During our most recent fight, he was so mean and called me stupid and a fat lazy slob and why don't I go out and get a ****ing job like usual! I'm thinking that I should tell him that I know how much he has in the account and to give me more money. If he doesn't, I'll use that as my defense for needing to withdraw money here and there. Not because I saw a dress I want. Although I do need clothes here and there sometimes.

Is there anything that I can do about his very nasty attitude and temper? How can I get him to listen to me and be empathetic and caring about my health issues? He almost never gets sick, and when he does, he never goes to the Drs. He see's them as being unnecessary unless it's some emergency or a limb is broken. He isn't this nasty to anyone but me! He is nice to his friends and family but he treats me like ****! I'm afraid that if I make another withdrawal, that he will take me off the account.

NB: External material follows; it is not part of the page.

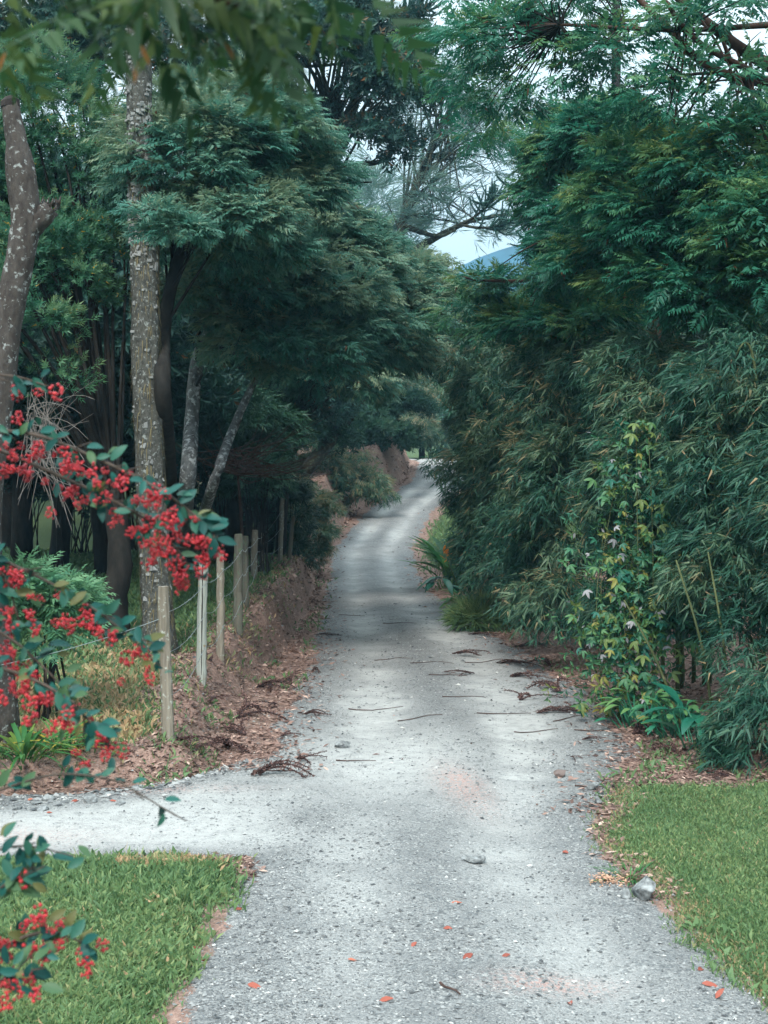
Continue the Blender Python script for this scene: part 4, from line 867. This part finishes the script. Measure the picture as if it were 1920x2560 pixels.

What should I do? I can't live off $100 a week! I'm not on disability as I probably don't qualify for it since I haven't worked in 13 years and I need work credits for that. I was so stupid back then as I should've gotten on it sooner. How can I get him to be more fair? Why is he being so controlling and not giving me more when he clearly has more than enough to pay the bills and the IRS it seems? I'm not asking for a lot! An extra $100 a week would be OK although that'd be hard to get by on some of the time here too.

He argued with me before that a lot of people get by on a lot less per week with families. I know that's true, but that's because they don't have a choice! He is deliberately controlling the finances and he seems to enjoy the fact that he's depriving me of my needs. He told me that he doesn't trust me. I know that I've made mistakes in the past, but he hasn't been perfect either. It's time that he gives me a break and stops being so cheap and controlling! I'd appreciate any helpful tips and advice. Please, no judgements on how you think that I deserve this or whatever.

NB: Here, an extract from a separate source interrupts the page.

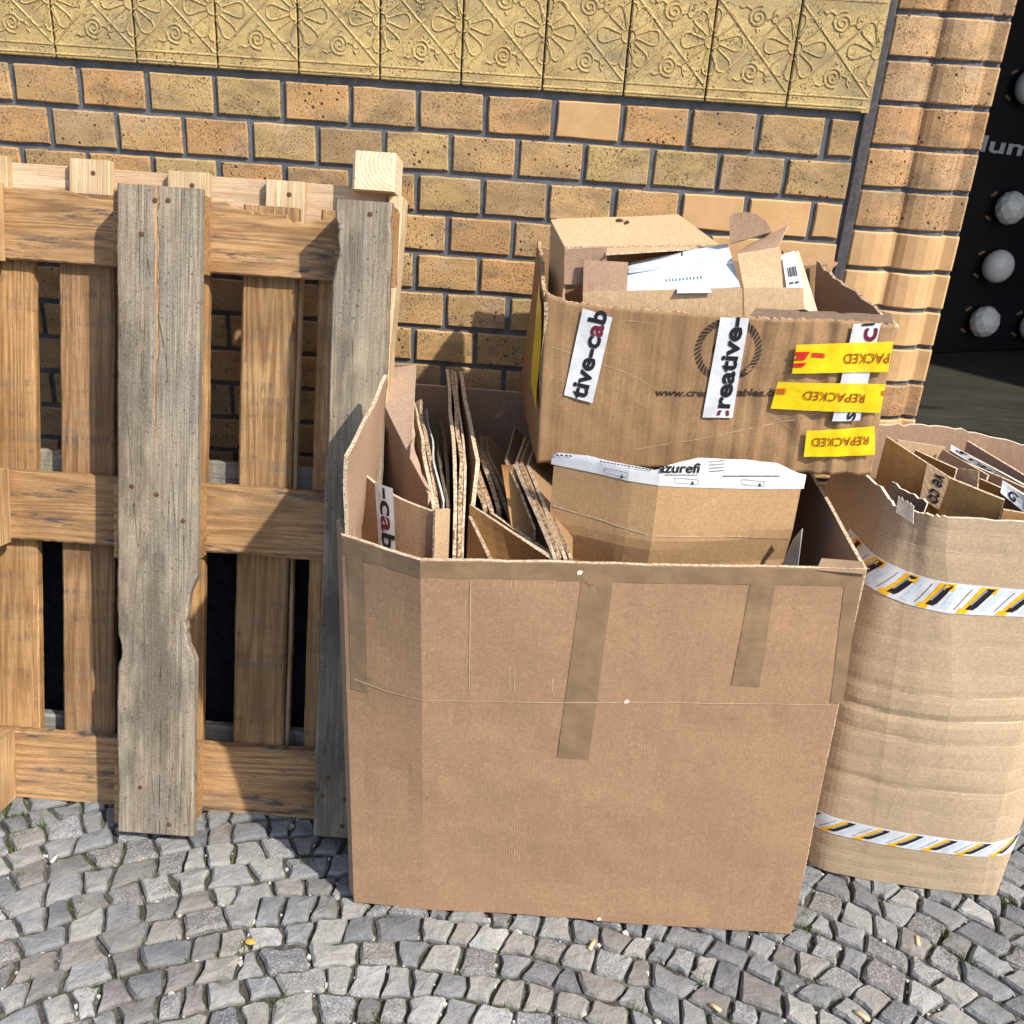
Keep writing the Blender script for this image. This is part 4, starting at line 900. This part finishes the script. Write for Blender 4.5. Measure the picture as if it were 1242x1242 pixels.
def Stape(x, z):                      # tape bridges the small wrinkles of the board
    t = (z-.79)/.27; y = lerp(-.515, -.505, t)-.010*math.sin(math.pi*max(0, min(1, (x-1.04)/.56)))*max(0, min(1.2, t)); rg_ = max(0, min(1, (x-1.33)/.2))
    y += .006*N(x*8, z*7, 2)+.0016*N(x*46, z*2.2, 4)*rg_-.0022-.0034*rg_
    return Vector((x, y, z))
rz = [on(Spc, a, b, -.5) for a, b in rim_px]
def pc_edges(z): t = (z-.79)/.275; return lerp(1.050, 1.0415, t), lerp(1.604, 1.590, t)
def pc_uv(a, b):
    zb_ = .786+.020*a+.006*max(0, N(a*6))
    x = lerp(*pc_edges(lerp(zb_, 1.06, b)), a); return Spc(x, lerp(zb_, interp(x, rz), b))-PO
solid('front_panel', pc_uv, lin(0, 1, 130), lin(0, 1, 40), .006, ('old', 'edge'), pc, True, .004, 3)
def pwall(name, A, B, C, D, seed, torn=.012, mats=('old', 'edge'), n=14, wr=.005):
    return sheet(name, *(Vector(p)-PO for p in (A, B, C, D)), .006, mats, pc, n, wr, seed, torn)
pwall('left_panel', (1.012, -.10, .775), (1.049, -.508, .787), (1.041, -.505, 1.064), (1.026, -.13, 1.083), 1, .016)
pwall('right_panel', (1.603, -.508, .806), (1.600, -.09, .80), (1.566, -.095, 1.068), (1.590, -.497, 1.060), 2, .010, ('pinkish', 'edge'))
pwall('back_panel', (1.600, -.085, .80), (1.013, -.095, .78), (1.026, -.10, 1.06), (1.585, -.075, 1.062), 3, .014)
V, F = box_mesh(1.05, 1.60, -.50, -.09, .800, .806, 0); link('bottom_panel', [v-PO for v in V], F, 'old', pc)
# inward-folded rim flap along the right half of the front
fl = [at(a, b, d) for a, b, d in ((905, 386.5, -.512), (1083, 393, -.499), (1081, 382, -.488), (1000, 375, -.488), (918, 373, -.492))]
sheet('rim_flap', fl[0]-PO, fl[1]-PO, fl[2]-PO, fl[4]-PO, .006, ('dark', 'edge'), pc, 14, .002, 6, .003)
sheet('torn_corner', at(1066, 388, -.49)-PO, at(1090, 397, -.50)-PO, at(1086, 391, -.47)-PO, at(1068, 380, -.46)-PO, .004, ('torn', 'torn'), pc, 5, .004, 7, .004)
sheet('back_flap', at(955, 330, -.09)-PO, at(1003, 330, -.08)-PO, at(1018, 318, -.05)-PO, at(950, 305, -.07)-PO, .005, ('old', 'edge'), pc, 10, .004, 8, .006)
SP = lambda x, z: Spc(x, z)-PO
def onp(*pts): return [on(Spc, a, b, -.51) for a, b in pts]
# print on the board itself: web address and rope ring
a, b = onp((793.5, 480), (956, 480)); lettering('printed_address', SP, a, b, .0125, 'www.creative-cables.com', 'ink', .0007, pc, bold=.03, shear=.18)
(rcx, rcz), = onp((883.5, 425)); rr_ = .0515; qs = []
for i in range(44):
    a0 = 6.2832*i/44; da = 6.2832/44*.66; tw = .16
    qs.append([(rcx+rr_*k*math.cos(a0+s), rcz+rr_*k*math.sin(a0+s)) for k, s in ((.82, 0), (.82, da), (1.02, da+tw), (1.02, tw))][::-1])
poly_decal('printed_rope_ring', SP, qs, 'ink', .0007, pc)
qs = []
for a0, a1 in ((2.7, 3.4), (-.35, .1)):
    for i in range(5):
        b0, b1 = lerp(a0, a1, i/5), lerp(a0, a1, (i+1)/5); qs.append([(rcx+rr_*.47*k*math.cos(t), rcz+rr_*.47*k*math.sin(t)) for k, t in ((.93, b0), (1.03, b0), (1.03, b1), (.93, b1))])
poly_decal('printed_inner_ring', SP, qs, 'ink', .0007, pc)
ST = lambda x, z: Stape(x, z)-PO
# white tapes
t1 = decal('white_tape', ST, onp((684, 478.6), (718.5, 488), (742.6, 384.4), (707, 373)), 'white', .0014, pc, 12, 40, .0004)
a, b = onp((710, 484), (737, 377)); two_tone(ST, a, b, .0275, 'tive-cab', 'tive-c', 'tive-ca', .0026, t1, .03)
t2 = decal('white_tape', ST, onp((851.6, 505.5), (888, 505.5), (908, 385), (873.5, 384)), 'white', .0014, pc, 12, 40, .0004)
a, b = onp((881.5, 511), (901.5, 384)); lettering('lettering', ST, a, b, .0270, 'creative-', 'black', .0026, t2, bold=.03, clip=(.128, 1))
V0, _ = glyphs('creative-', .03); a2 = (lerp(a[0], b[0], 0), lerp(a[1], b[1], 0)); wid = max(v[0] for v in V0)-min(v[0] for v in V0); Vc, _ = glyphs('c', .02); fc = (max(v[0] for v in Vc)-min(v[0] for v in Vc))/wid
lettering('lettering', ST, a, (lerp(a[0], b[0], fc), lerp(a[1], b[1], fc)), .0270, 'c', 'maroon', .0027, t2, clip=(.55, 1))
t3 = decal('white_tape', ST, onp((1007.6, 508.5), (1041.7, 508.5), (1067.5, 391), (1033.6, 391)), 'white', .0014, pc, 12, 40, .0004)
a, b = onp((1034, 507.5), (1036, 497)); lettering('lettering', ST, a, b, .021, 's', 'black', .0026, t3)
a, b = onp((1060, 413), (1062.5, 396)); lettering('lettering', ST, a, b, .030, 'c', 'maroon', .0026, t3)
q = onp((1043, 390), (1059, 389)); poly_decal('letter_end', ST, [[(q[0][0], q[0][1]-.004), (q[1][0], q[1][1]-.004), (q[1][0], q[1][1]-.0005), (q[0][0], q[0][1]-.0005)]], 'black', .0026, t3)
qs = []; (ccx, ccz), = onp((1041, 432.5))
for i in range(20):
    b0, b1 = 6.2832*i/20, 6.2832*(i+1)/20; qs.append([(ccx+.0165*k*math.cos(t), ccz+.0165*k*math.sin(t)) for k, t in ((.9, b0), (1., b0), (1., b1), (.9, b1))])
poly_decal('ring_mark', ST, qs, 'greyink', .0030, t3)
# yellow tapes with upside-down red lettering
def ytape(q, base, h, clip, marks):
    t = decal('yellow_tape', ST, onp(*q), 'yellow', .0034, pc, 40, 12, .0004)
    a, b = onp(*base); lettering('lettering', ST, a, b, h, 'REPACKED', 'redtext', .0050, t, bold=0., clip=clip)
    if marks: poly_decal('red_mark', ST, [onp(*m_) for m_ in marks], 'red', .0050, t)
c2 = lambda *pts: [(900+x/6.21, 370+y/6.21) for x, y in pts]
def stripes(x0, x1, ys, slant=-6): return [c2((x0, y+5), (x1, y+5), (x1-slant, y-3), (x0-slant, y-3)) for y in ys]
ytape(c2((368, 505), (1085, 490), (1128, 262), (405, 290)), c2((1205, 352), (757, 352)), .0165, (.20, 1), [c2((388, 400), (460, 402), (507, 343), (380, 342), (412, 372)), c2((372, 455), (452, 450), (480, 422), (380, 426))]+stripes(515, 607, (352, 364, 376)))
ytape(c2((210, 770), (1030, 800), (1068, 580), (265, 565)), c2((915, 652), (465, 637)), .0150, (0, 1), stripes(245, 320, (616, 631, 646))+stripes(1033, 1055, (632, 645, 658)))
ytape(c2((455, 1128), (985, 1108), (990, 902), (480, 935)), c2((945, 975), (522, 985)), .0150, (0, 1), None)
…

I am looking for work now and have in the past but I have no real skills. I only have a h.s diploma and a couple of years of community college. I didn't graduate from college. I used to work in retail, customer service, and office jobs. I hated all of the jobs and dealing with difficult people at work and the customers. I'm not suited to deal with the public although I can, I just barely tolerate it. Until I find another job I will probably hate, I'll have to rely on him.
I'll have a hell of a time getting a job due to not having worked for so long plus the shop lifting incident along with a first time DUI from 2011. I'm NOT a bad person although this post sure makes me sound like one, lol!

Should I risk taking a little more from the account or not? What should I say to him that'll get him to let me take out a little out now and then w/o his permission? I feel like a kid being dolled out an allowance. This is financial abuse!